The vote last week to defund the NSA’s snooping programs is a good example. Rep. Amash, a Ron Paul disciple, cobbled together a coalition of libertarian Republicans and civil-liberties Democrats and almost shocked Washington. Such a coalition would collapse if the question of taxes or spending were to be addressed, but for purposes of protecting basic American liberties, party lines disappeared — for one vote anyway.
Nevertheless, while the fractures between libertarians and the establishment may be most pronounced when it comes to national security, the real fight is over a philosophy of governance. Both sides may agree that government is too big, but what happens when one side gives lip service to that idea and the other genuinely wants to do something about it? More traditional conservatives may argue that social spending and government agencies like the EPA need to be reined in, but basic government functions cannot be eliminated. Libertarians want to roll back a large slice of the welfare state and actually reduce the size of government and the scope of its responsibilities. Whether that could actually be accomplished is unknown given the constituencies that have grown up around entitlements and departments like energy and education — both of which would be targeted for elimination in a libertarian administration.

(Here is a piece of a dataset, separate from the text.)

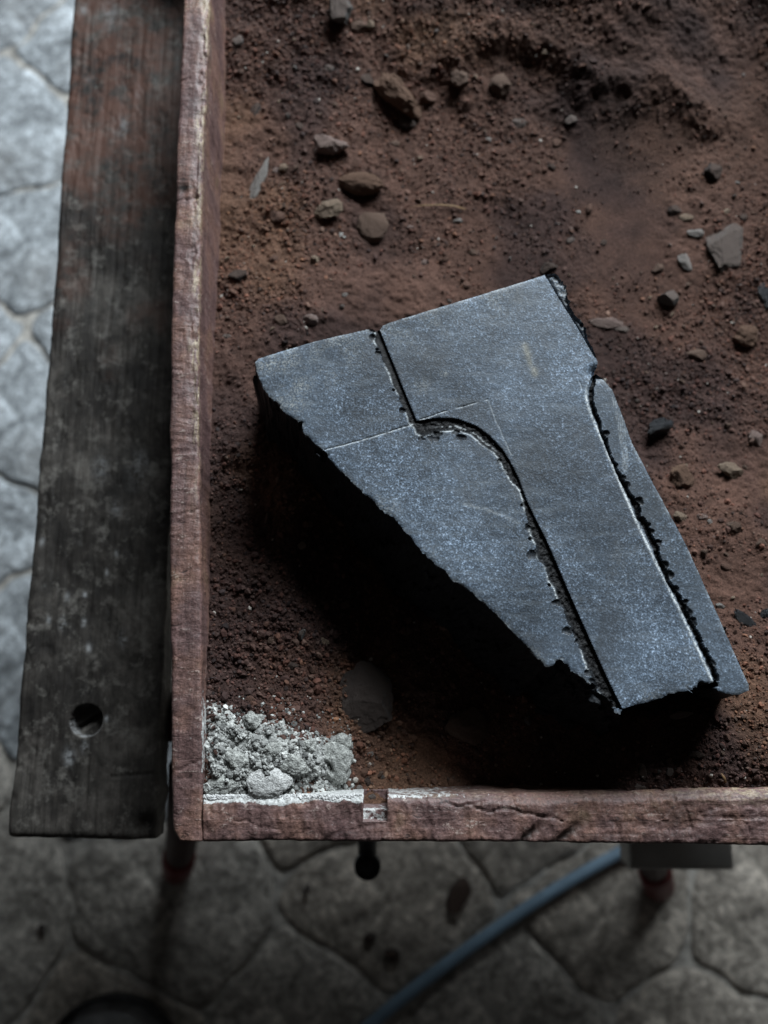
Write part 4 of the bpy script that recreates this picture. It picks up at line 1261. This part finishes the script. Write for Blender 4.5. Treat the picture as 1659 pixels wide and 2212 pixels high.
while cnt < 170 and tries < 1500:
    tries += 1
    px, py = prng.uniform(455, 1655), prng.uniform(10, 1705)
    if px < 500 - 0.035 * py + 8 or (py > 1490 and px < 770):
        continue
    if min(math.hypot(px - t[0], py - t[1]) - t[2] / 2 for t in PLACED) < 6:
        continue
    p = on_sand(px, py)
    if inside(np.array([p[0]]), np.array([p[1]]), OWl)[0] or seg_dist(np.array([p[0]]), np.array([p[1]]), OW, True)[0][0] < 0.004:
        continue
    if inside(np.array([p[0]]), np.array([p[1]]), dent)[0] and prng.random() < 0.85:
        continue
    m = prng.choices(['red', 'grey', 'tan', 'brown'], [.38, .22, .14, .26])[0]
    ds = [(math.hypot(px - a, py - b) - w / 2, a, b, nm) for a, b, w, nm in ANCH]
    dmin, a, b, nm = min(ds)
    if min(math.hypot(px - t[0], py - t[1]) - t[2] / 2 for t in PLACED) < 6:
        continue
    label = None
    if dmin < 95:
        dx, dy = px - a, py - b
        ang = math.degrees(math.atan2(-dy, dx)) % 360
        word = ['right of', 'above right of', 'above', 'above left of', 'left of', 'below left of', 'below', 'below right of'][int((ang + 22.5) // 45) % 8]
        label = 'tiny %s pebble %s the %s' % (colour_word[m], word, nm)
        if label in used:
            continue
        used.add(label)
    else:
        if shared >= 45:
            continue
        shared += 1
        label = lab[m]
    o = obj('pebble', prng.choice(protos[m]), label=label, cat='pebble', group='tiny %s pebbles on the sand' % m)
    rad = min(0.0036, math.exp(prng.gauss(math.log(0.0018), 0.30)))
    o.location = (p[0], p[1], p[2] + rad * 0.25)
    o.scale = (rad * prng.uniform(.9, 1.4), rad * prng.uniform(.7, 1.05), rad * prng.uniform(.55, .9))
    o.rotation_euler = (0, 0, prng.uniform(0, 6.28))
    cnt += 1
# dry grass
M_STRAW = mat_simple('dry_straw', (0.20, 0.12, 0.055), 0.7, 0.3, 300)
def blade(name, pts, w, label):
    P = []
    for (a, b, lift) in pts:
        p = on_sand(a, b)
        P.append(p + np.array([0, 0, lift]))
    rad = [w * f for f in np.interp(np.linspace(0, 1, len(P)), [0, .3, .9, 1], [.25, .8, 1, .6])]
    obj(name, tube_mesh(name, P, rad, M_STRAW, 8, True, 0.35), label=label, cat='dry grass')
blade('grass_blade', [(885, 449, .0010), (915, 446, .0018), (950, 446, .0024), (980, 448, .0022), (1006, 454, .0014)], 0.0008, 'thin dry grass blade lying on the sand above the block')
blade('straw_bit', [(1557, 1670, .001), (1562, 1680, .0015), (1567, 1690, .001)], 0.0011, 'short bit of straw on the sand near the front board')

# ------------------------------------------------------------------ the workbench under the tray
bench = obj('workbench', None, label='old workbench under the tray, dark board with a round hole showing', cat='workbench', loc=(0, 0, 0))
ZJ = Z_BASE - 0.0085
j0, JL = edge_fn([(14, 1809), (52, 1400), (85, 1000), (117, 600), (158, 0), (194, -520)], ZJ, 0.0006, 7)
j1, _ = edge_fn([(330, 1817), (352, 1400), (372, 1000), (390, 600), (418, 0), (438, -520)], ZJ, 0.0006, 8)
hc = at(187, 1556, ZJ)
HR = 34 * depth_at(hc) / F_PX
def jaw_geom(X, Y):
    return np.hypot(X - hc[0], Y - hc[1]) - HR
def top_jaw(U, Vv, X, Y):
    e = np.minimum(Vv, 1 - Vv) * 0.115
    eu = np.minimum(U, 1 - U) * JL
    z = ZJ - 0.003 * np.exp(-e / 0.0018) - 0.004 * np.exp(-eu / 0.0022)
    z += 0.0005 * fbm(X * 260, Y * 14, seed=170) + 0.0012 * fbm(X * 25, Y * 18, seed=171)
    z -= 0.0010 * np.maximum(0, fbm(X * 160, Y * 90, seed=172, octaves=3) - 0.35)
    # a saw kerf and a chipped corner
    k = [at(p[0], p[1], ZJ)[:2] for p in [(240, 1678), (285, 1674), (328, 1672)]]
    d, _ = seg_dist(X, Y, k)
    z -= 0.0012 * np.exp(-(d / 0.0009) ** 2)
    q = at(322, 1800, ZJ)
    z -= 0.006 * np.exp(-(np.hypot(X - q[0], Y - q[1]) / 0.012) ** 4)
    h = jaw_geom(X, Y)
    lx = (X - hc[0]) * 0.82 + (Y - hc[1]) * 0.57
    ly = -(X - hc[0]) * 0.57 + (Y - hc[1]) * 0.82
    plug = -0.0105 - 0.0040 * smooth(-0.0010, 0.0004, ly + 0.0012) * (1 - smooth(0.0018, 0.0035, ly + 0.0012)) + 0.0025 * smooth(0.0, 0.006, -ly)
    z = np.where(h < 0, ZJ + plug, z - 0.0012 * np.exp(-np.maximum(h, 0) / 0.0006))
    return z
us = np.linspace(0, 1, 700)
vs = np.linspace(0, 1, 130)
# finer lines across the hole
W0 = np.array(at(14, 1809, ZJ)[:2])
u_h = (hc[1] - W0[1]) / (j0(np.array([0.0, 1.0]))[1, 1] - W0[1])
us = np.unique(np.concatenate([us, np.linspace(u_h - 1.25 * HR / JL, u_h + 1.25 * HR / JL, 90)]))
def attr_jaw(u, v, s, V):
    st = smooth(0.40, 0.56, u + 0.1 * fbm(V[:, 0] * 30, V[:, 1] * 30, seed=173)) * (1 - 0.4 * smooth(0.6, 0.9, v))
    sp = np.zeros(len(u))
    for px, py, r, a in ((150, 1635, 14, .7), (183, 1612, 9, .6), (230, 1552, 5, .8), (105, 1340, 6, .7), (135, 1345, 9, .8), (180, 1345, 7, .8), (192, 1400, 8, .7), (182, 1285, 6, .8), (252, 1195, 5, .8), (230, 1237, 6, .6),
                         (95, 1270, 5, .6), (145, 1290, 8, .6), (268, 1380, 12, .35), (90, 1170, 8, .35), (300, 1010, 30, .3), (218, 1010, 22, .3), (252, 1100, 14, .3), (180, 20, 14, .45), (240, 30, 30, .3), (262, 270, 22, .25), (300, 200, 12, .25), (190, 170, 10, .2)):
        q = at(px, py, ZJ)
        sp = np.maximum(sp, a * np.exp(-(np.hypot(V[:, 0] - q[0], (V[:, 1] - q[1]) * .6) / (r * 0.00026)) ** 2))
    h = jaw_geom(V[:, 0], V[:, 1])
    sp = np.maximum(sp * (h > 0), 0.6 * np.exp(-(h / 0.0006) ** 2) * (V[:, 1] < hc[1]))  # pale lower lip of the hole is a painted highlight
    return {'stain': st, 'spot': sp}
jaw = obj('bench_board', board('bench_board', j0, j1, us, vs, top_jaw, ZJ - 0.032, M_JAW, attr_jaw, 8, seed=5), parent=bench, label='dark stained board with a round bored hole')
M_STEEL = mat_simple('dull_steel', (0.40, 0.39, 0.37), 0.5, 0.3, 14, 0.0)
M_BLACK = mat_simple('black_iron', (0.022, 0.023, 0.026), 0.5, 0.3, 60)
M_RED = mat_simple('dark_red_paint', (0.15, 0.010, 0.012), 0.55, 0.3, 40)
M_LEG = mat_simple('dark_leg_paint', (0.035, 0.010, 0.010), 0.6, 0.3, 40)
obj('bench_board', box_mesh('bench_board', (0.16, -0.075, ZJ - 0.032), (0.28, 0.70, ZJ - 0.001), M_JAW, 0.003), parent=bench)
for shade_bx in (-0.13, 0.015, 0.31, 0.45, 0.59):  # unseen boards added to widen the bench top and shade the floor
    obj('bench_board', box_mesh('bench_board', (shade_bx, -0.060, ZJ - 0.032), (shade_bx + 0.125, 0.70, ZJ - 0.001), M_JAW, 0.003), parent=bench)
obj('cross_rail', box_mesh('cross_rail', (-0.27, -0.050, ZJ - 0.075), (0.27, -0.010, ZJ - 0.033), M_LEG, 0.003), parent=bench)
def leg(pt, pf, w):
    a, b = at(pt[0], pt[1], ZJ - 0.06), at(pf[0], pf[1], Z_FLOOR + 0.006)
    c = a + (b - a) * 0.80
    o = obj('leg', tube_mesh('leg', [a, c], w, M_LEG, 12), parent=bench)
    d = (b - c)
    obj('foot', tube_mesh('foot', [c - d * 0.3, c, c + d * 0.85, b], [w * 1.1, w * 1.2, w * 1.2, w * 1.0], M_RED, 16), parent=o, label='dark red foot cap')
leg((415, 1660), (383, 1878), 0.0195)
leg((1350, 1640), (1424, 1916), 0.0195)
# grey bracket and crank handle that show in front of the tray
p0, p1 = at(1362, 1880, -0.36), at(1588, 1880, -0.36)
br = obj('bracket', box_mesh('bracket', (p0[0], p0[1], -0.40), (p1[0], p0[1] + 0.10, -0.36), M_STEEL, 0.004), parent=bench, label='grey metal bracket end')
a, b = at(790, 1700, -0.26), at(794, 1850, -0.30)
cr = obj('crank_handle', tube_mesh('crank_handle', [a, b], 0.0090, M_BLACK, 14), parent=bench)
k = at(794, 1868, -0.30)
kn = obj('knob', lathe_mesh('knob', [(0.0002, .012), (.006, .012), (.0072, .009), (.0095, .009), (.0115, .012), (.0128, .008), (.0128, -.006), (.010, -.010), (.0002, -.010)], M_BLACK, 32), parent=cr, loc=k)

# ------------------------------------------------------------------ things on the floor
M_HOSE = mat_simple('blue_grey_hose', (0.22, 0.33, 0.44), 0.5, 0.15, 30)
hpts = []
for a_, b_ in [(720, 2285), (790, 2222), (850, 2170), (930, 2108), (1030, 2035), (1130, 1966), (1230, 1903), (1345, 1838), (1450, 1790), (1560, 1745)]:
    hpts.append(at(a_, b_, Z_FLOOR + 0.014))
hpts = resample(hpts, 0.02)
for _ in range(4):
    hpts = [hpts[0]] + [0.25 * hpts[k - 1] + 0.5 * hpts[k] + 0.25 * hpts[k + 1] for k in range(1, len(hpts) - 1)] + [hpts[-1]]
obj('hose', tube_mesh('hose', hpts, 0.0092, M_HOSE, 16), label='blue-grey hose lying across the paving below the tray', cat='hose')
ZP = Z_FLOOR + 0.046
bc = at(233, 2324, ZP)
rb = 157 * depth_at(bc) / F_PX
hb = ZP - Z_FLOOR - 0.006
M_LID = mat_simple('grey_dried_residue', (0.36, 0.37, 0.38), 0.8, 0.55, 30)
bk = obj('pan', None, label='round black-rimmed pan with a grey inside on the floor, lower left', cat='pan', loc=(bc[0], bc[1], Z_FLOOR + 0.006))
obj('rim', lathe_mesh('rim', [(0.002, 0.0), (rb * .90, 0.0), (rb * .93, .003), (rb * .97, hb - .010), (rb * 1.0, hb - .006), (rb * 1.0, hb), (rb * .975, hb + .002), (rb * .955, hb), (rb * .94, hb - .012), (rb * .90, .004)], M_BLACK, 64), parent=bk)
obj('contents', lathe_mesh('contents', [(rb * .93, hb - .024), (rb * .90, hb - .017), (rb * .84, hb - .015), (rb * .80, hb - .010), (rb * .5, hb - .008), (0.001, hb - .009)], M_LID, 64), parent=bk)
def floor_chip(px, py, w, h, rot, label):
    p = at(px, py, Z_FLOOR + 0.008)
    k = depth_at(p) / F_PX
    o = obj('stone_chip', stone_mesh('stone_chip', 3, int(px), 0.8, .12, MR['dark']), label=label, cat='stone chip')
    o.location = (p[0], p[1], Z_FLOOR + 0.011)
    o.scale = (w * k / 2, h * k / 2, 0.008)
    o.rotation_euler = (0, 0, math.radians(rot))
floor_chip(990, 1942, 52, 96, -18, 'dark oblong slate chip on the floor left of the hose')
floor_chip(664, 1922, 16, 28, -20, 'small dark chip on the floor below the tray')
floor_chip(800, 2024, 30, 26, 0, 'dark chip, upper of the two left of the hose\'s lower end')
floor_chip(850, 2062, 44, 30, -20, 'dark chip, lower of the two left of the hose\'s lower end')
floor_chip(92, 2010, 20, 30, 30, 'small dark chip on the floor above the bucket')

For purposes of this debate, details aren’t important. What matters is that the libertarian right has found its voice and is making its presence felt in every corner of the Republican Party. In so doing, it has made the “court party” very uncomfortable. However, it should be pointed out that the last two establishment GOP presidential candidates have had fairly easy runs to the nomination, despite efforts by the Tea Party and its allies to stop them. Whether the libertarians can convince the broad swath of self-identified Republicans to give them a chance remains to be seen.